Now I try to write this Saturday post Friday morning, or in fragments throughout the week. I work to write book club on Saturday when I take myself to the local bookstore and coffee shop after I do a skating drop off (Kid 3) and pickup (Kid 1).

Kindness Costs Nothing

This is one of the rules I try to impart to my children. While not everyone is worth your focused attention, everyone is worth some kindness. It costs us nothing to be gracious to the overworked server at a restaurant. The 4 seconds we have to wait when we let someone in front of us does’t matter at all.

Just be kind.

Substack gives me Medium Vibes

Reading through this post that doesn’t think Substack is a viable business. I get the vibes Medium used to give. When Medium launched I cross-posted all my blog content there as an early form of POSSE. It felt like a vibrant community where I got new comments, was included in round ups, and got traffic back to my site and my other content.

Now Medium is not that beast and I haven’t looked at it in years.
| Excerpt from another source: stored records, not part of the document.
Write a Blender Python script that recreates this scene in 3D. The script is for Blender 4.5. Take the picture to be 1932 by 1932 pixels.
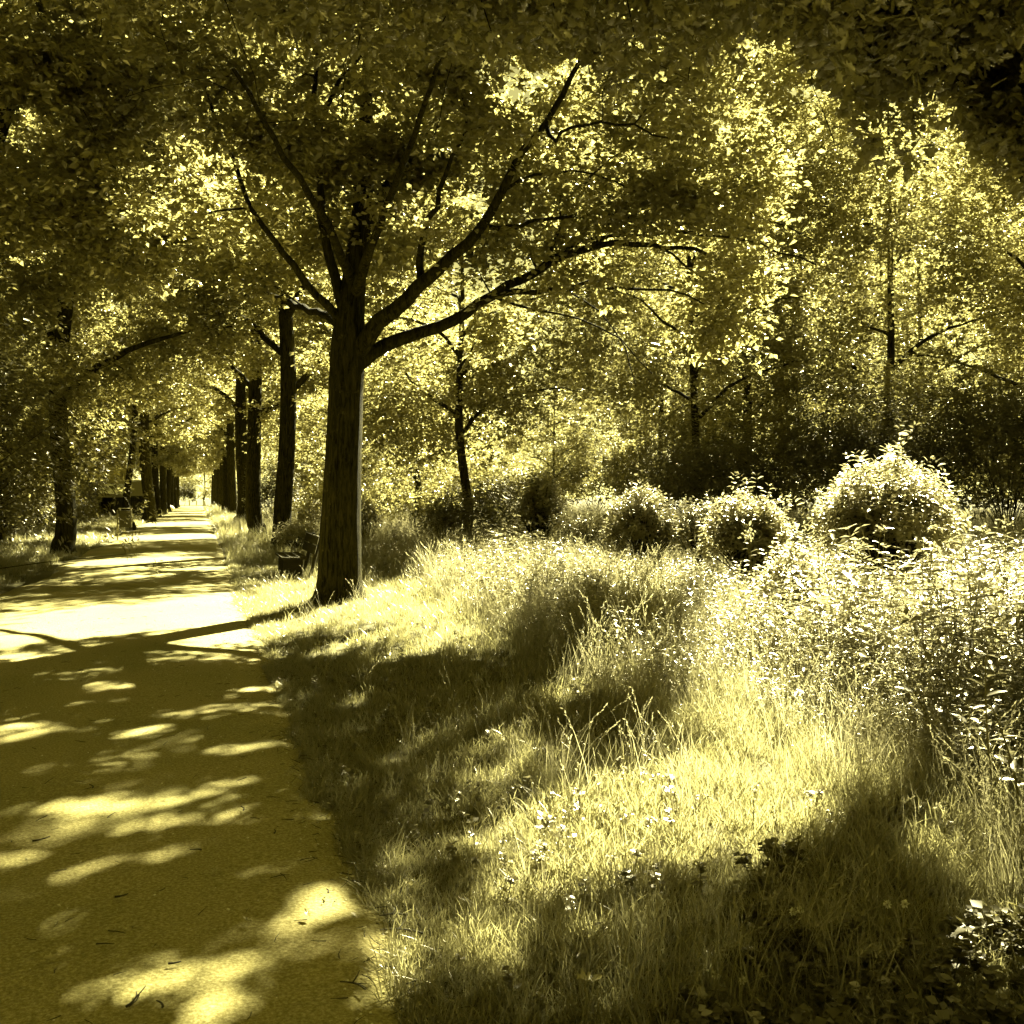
import bpy, math, random
import numpy as np
from mathutils import Vector, Matrix

for o in list(bpy.data.objects):
    bpy.data.objects.remove(o)
rng = np.random.default_rng(11)
random.seed(5)
scn = bpy.context.scene
COL = scn.collection
R = math.radians

# ------------------------------------------------------------------ camera, sky, sun, exposure
FPX = 1856.0                      # focal length for a picture 1932 wide
YAW = R(17.66)
PITCH = math.atan(28 / FPX)       # tilted down a little
CAM = np.array([0.0, 0.0, 1.6])
Rv = np.array([math.cos(YAW), -math.sin(YAW), 0.0])
Fh = np.array([math.sin(YAW), math.cos(YAW), 0.0])
Fv = Fh * math.cos(PITCH) + np.array([0, 0, -math.sin(PITCH)])
Uv = np.cross(Rv, Fv)

cam_d = bpy.data.cameras.new('camera')
cam_d.sensor_width = 36
cam_d.lens = 36 * FPX / 1932
cam_d.clip_start = 0.05
cam_d.clip_end = 2000
cam_o = bpy.data.objects.new('camera', cam_d)
COL.objects.link(cam_o)
M3 = Matrix(((Rv[0], Uv[0], -Fv[0]), (Rv[1], Uv[1], -Fv[1]), (Rv[2], Uv[2], -Fv[2])))
cam_o.matrix_world = Matrix.Translation(Vector(CAM)) @ M3.to_4x4()
scn.camera = cam_o

SUN_AZ = R(17.66 + 22)            # clockwise from the path's direction (+Y)
SUN_EL = R(39.5)
SUN = np.array([math.sin(SUN_AZ) * math.cos(SUN_EL), math.cos(SUN_AZ) * math.cos(SUN_EL), math.sin(SUN_EL)])
sd = bpy.data.lights.new('sun', 'SUN')
sd.energy = 5.0
sd.angle = R(0.53)
sd.color = (1.0, 0.945, 0.63)
so = bpy.data.objects.new('sun', sd)
COL.objects.link(so)
so.rotation_euler = Vector(SUN).to_track_quat('Z', 'Y').to_euler()

w = bpy.data.worlds.new('World')
scn.world = w
w.use_nodes = True
nt = w.node_tree
nt.nodes.clear()
sky = nt.nodes.new('ShaderNodeTexSky')
sky.sky_type = 'NISHITA'
sky.sun_disc = False
sky.sun_elevation = SUN_EL
sky.sun_rotation = SUN_AZ
sky.air_density = .15
sky.dust_density = .1
bw = nt.nodes.new('ShaderNodeRGBToBW')
mul = nt.nodes.new('ShaderNodeMix')
mul.data_type = 'RGBA'
mul.blend_type = 'MULTIPLY'
mul.inputs[0].default_value = 1
mul.inputs[7].default_value = (1.0, 0.91, 0.30, 1)     # the toning of the photograph
bg = nt.nodes.new('ShaderNodeBackground')
bg.inputs[1].default_value = 0.05
out = nt.nodes.new('ShaderNodeOutputWorld')
nt.links.new(sky.outputs[0], bw.inputs[0])
nt.links.new(bw.outputs[0], mul.inputs[6])
nt.links.new(mul.outputs[2], bg.inputs[0])
nt.links.new(bg.outputs[0], out.inputs[0])

scn.view_settings.view_transform = 'Standard'
scn.view_settings.look = 'None'
scn.view_settings.gamma = 1
scn.view_settings.use_curve_mapping = False
scn.view_settings.exposure = 3.65
scn.render.engine = 'CYCLES'
scn.cycles.max_bounces = 8
scn.cycles.diffuse_bounces = 1
scn.cycles.glossy_bounces = 2
scn.cycles.transmission_bounces = 4
scn.cycles.transparent_max_bounces = 4
scn.cycles.sample_clamp_indirect = 6


def ray(u, v):
    return Fv + (u - 966) / FPX * Rv + (966 - v) / FPX * Uv


def at(u, v, d):
    """point on the line of sight of a pixel of the 1932 wide picture, d metres deep"""
    return CAM + d * ray(u, v)


def foot(u, v):
    r = ray(u, v)
    return CAM + r * (1.6 / -r[2])


def to_px(P):
    q = P - CAM
    d = q @ Fv
    d = np.where(np.abs(d) < 1e-4, 1e-4, d)
    return 966 + FPX * (q @ Rv) / d, 966 - FPX * (q @ Uv) / d, d


# ------------------------------------------------------------------ small helpers
def unit(a):
    return a / np.maximum(np.linalg.norm(a, axis=-1, keepdims=True), 1e-9)


_wv = rng.normal(size=(14, 3))
_wp = rng.uniform(0, 6.28, 14)


def wob(P, scale, o=0):
    """smooth noise, about -1..1"""
    P = np.atleast_2d(P)
    s = np.zeros(len(P))
    for i in range(5):
        s += np.sin((P[:, :3] @ _wv[(i + o) % 14][:P.shape[1]]) / scale * (1 + .45 * i) + _wp[(i + 2 * o) % 14])
    return s / 3.0


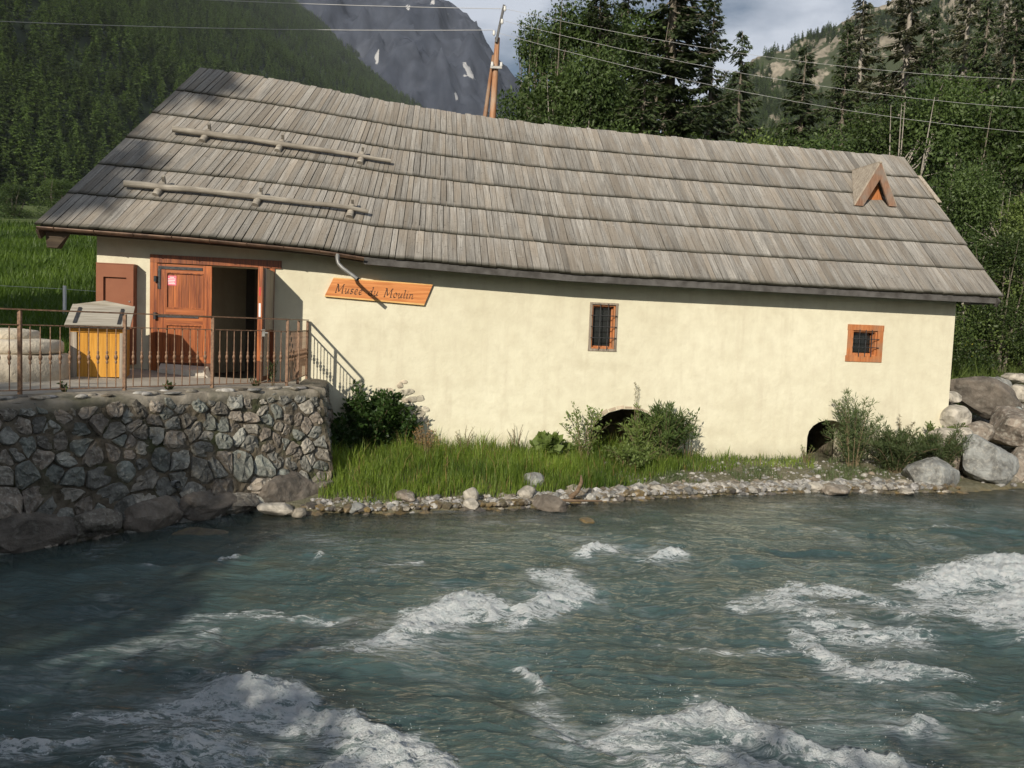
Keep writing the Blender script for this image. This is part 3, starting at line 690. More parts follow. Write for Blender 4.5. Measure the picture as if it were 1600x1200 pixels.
# the forested slope on the left: a plane rising away from the valley axis
VS, VC = math.sin(math.radians(17.5)), math.cos(math.radians(17.5))
LAT0 = 205.
def hill_h(al, la):
    return 30.+.80*(la-LAT0)+26*fbm(al*.006, la*.006, 0, 71, 4)*ss(la, LAT0, LAT0+120)+4*fbm(al*.03, la*.03, 0, 72, 3)-14*ss(LAT0-la, 0, 40)
al = np.linspace(-150, 2300, 170); la = np.concatenate([np.linspace(LAT0-45, LAT0+900, 110)])
AL, LA = np.meshgrid(al, la); HX = AL*VS-LA*VC; HY = AL*VC+LA*VS; HZ = hill_h(AL, LA)
ii = np.arange(AL.size).reshape(AL.shape); F = np.stack([ii[:-1, :-1], ii[1:, :-1], ii[1:, 1:], ii[:-1, 1:]], -1).reshape(-1, 4)
link('hill', np_mesh('hill', np.stack([HX, HY, HZ], -1).reshape(-1, 3), F, M['hill_soil'], smooth=True), kind='structure')

# far conifer whose crown is repeated by the forest
tr, V, F, T = conifer_proto(13., 3.0, 46, 5, twigs=15, droop=.25, bare=.04, tl=1.25)
far_meshes = tr.mesh('far_trunk', M['bark']), np_mesh('far_crown', V, F, M['far_tree'], tone=T)
def hill_pt(a, l): return (a*VS-l*VC, a*VC+l*VS, float(hill_h(np.array(a), np.array(l))))
ft = empty('spruce_tree', hill_pt(190., LAT0+2), 0, label='tall dark spruce at the foot of the forested slope above the meadow', cat='tree')
link('trunk', far_meshes[0], ft); far_crown = link('crown', far_meshes[1], ft)

def forest(name, P, S, R, src, label):
    """one stuff object that repeats the crown of a real tree at the given points"""
    me = np_mesh(name, P, [np.zeros((0, 3), int)] if False else np.zeros((0, 3), int), M['far_tree']) if False else bpy.data.meshes.new(name)
    me.from_pydata([tuple(p) for p in P.tolist()], [], [])
    for k, v in (('scl', S), ('rot', R)):
        a = me.attributes.new(k, 'FLOAT', 'POINT'); a.data.foreach_set('value', np.asarray(v, np.float32))
    o = link(name, me, None, None, label=label, kind='stuff')
    g = bpy.data.node_groups.new(name, 'GeometryNodeTree')
    g.interface.new_socket('Geometry', in_out='INPUT', socket_type='NodeSocketGeometry'); g.interface.new_socket('Geometry', in_out='OUTPUT', socket_type='NodeSocketGeometry')
    gi = g.nodes.new('NodeGroupInput'); go = g.nodes.new('NodeGroupOutput')
    ip = g.nodes.new('GeometryNodeInstanceOnPoints'); oi = g.nodes.new('GeometryNodeObjectInfo'); oi.inputs[0].default_value = src; oi.transform_space = 'ORIGINAL'
    na = g.nodes.new('GeometryNodeInputNamedAttribute'); na.data_type = 'FLOAT'; na.inputs[0].default_value = 'scl'
    nr = g.nodes.new('GeometryNodeInputNamedAttribute'); nr.data_type = 'FLOAT'; nr.inputs[0].default_value = 'rot'
    cx = g.nodes.new('ShaderNodeCombineXYZ'); cs = g.nodes.new('ShaderNodeCombineXYZ'); e2 = g.nodes.new('FunctionNodeEulerToRotation')
    L = g.links.new
    L(gi.outputs[0], ip.inputs['Points']); L(oi.outputs['Geometry'], ip.inputs['Instance'])
    L(nr.outputs[0], cx.inputs[2]); L(cx.outputs[0], e2.inputs[0]); L(e2.outputs[0], ip.inputs['Rotation'])
    mw = g.nodes.new('ShaderNodeMath'); mw.operation = 'MULTIPLY'; mw.inputs[1].default_value = .9
    L(na.outputs[0], cs.inputs[2]); L(na.outputs[0], cs.inputs[0]); L(na.outputs[0], cs.inputs[1]); L(cs.outputs[0], ip.inputs['Scale'])
    L(ip.outputs[0], go.inputs[0])
    md = o.modifiers.new('forest', 'NODES'); md.node_group = g
    return o
rs = np.random.RandomState(3)
n = 60000
a_ = 90+2100*rs.uniform(0, 1, n)**1.5; l_ = LAT0+rs.uniform(-3, 760, n)
hx = a_*VS-l_*VC; hy = a_*VC+l_*VS; hz = hill_h(a_, l_)
uu = hx/np.maximum(hy, 1); vv = (hz-CZ)/np.maximum(hy, 1)
keep = (hy > 60) & (uu > -.80) & (uu < .1) & (vv < .52) & (vv > .02)
P = np.stack([hx, hy, hz-1.0], -1)[keep]; a2 = a_[keep]
S = rs.uniform(.55, 1.2, len(P))*(1+.15*vn(P[:, 0]*.02, P[:, 1]*.02, 0, 81))
forest('forest', P, S, rs.uniform(0, 6.28, len(P)), far_crown, 'dense conifer forest covering the slope on the left')
n = 46000
x_ = rs.uniform(60, 900, n); y_ = rs.uniform(380, 905, n); z_ = right_z(x_, y_)
uu = x_/y_; g = fbm(x_*.02, y_*.02, 0, 83, 4)
keep = (uu < .85) & (uu > .1) & (g > -.12-.35*(z_ < 220)) & ((z_ < 340) | (g > .1))
P = np.stack([x_, y_, z_-1.], -1)[keep]
forest('mountain_trees', P, rs.uniform(.45, .95, len(P)), rs.uniform(0, 6.28, len(P)), far_crown, 'scattered conifers dotting the rocky mountain on the right')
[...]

Sure I know a few writers there and I have subscribed to their RSS feeds but when I see a medium link in a search I generally avoid it.

One problem with Substack as a platform is that they’re already going down the enshittification path. When Substack released Notes I rolled my eyes because they’re simply trying to be a social network with short form content. It was almost a year after Musk purchased Twitter and started to turn it into the hellhole it is now. Substack saw an opportunity to maybe capture that crowd and bring it over to Substack.

Now I see a Substack link and roll my eyes. I’m not at the avoid state, but I wonder why the writer doesn’t just own their content and if you want email integrate with something like Kit (affiliate link) that’s what I do for book club and this newsletter. This gives me control of the content and lets me reach email subscribers.

But Substack has deep pockets full of money for now so they’ll keep attracting users until they stop caring about them and start taking more value/money for themselves.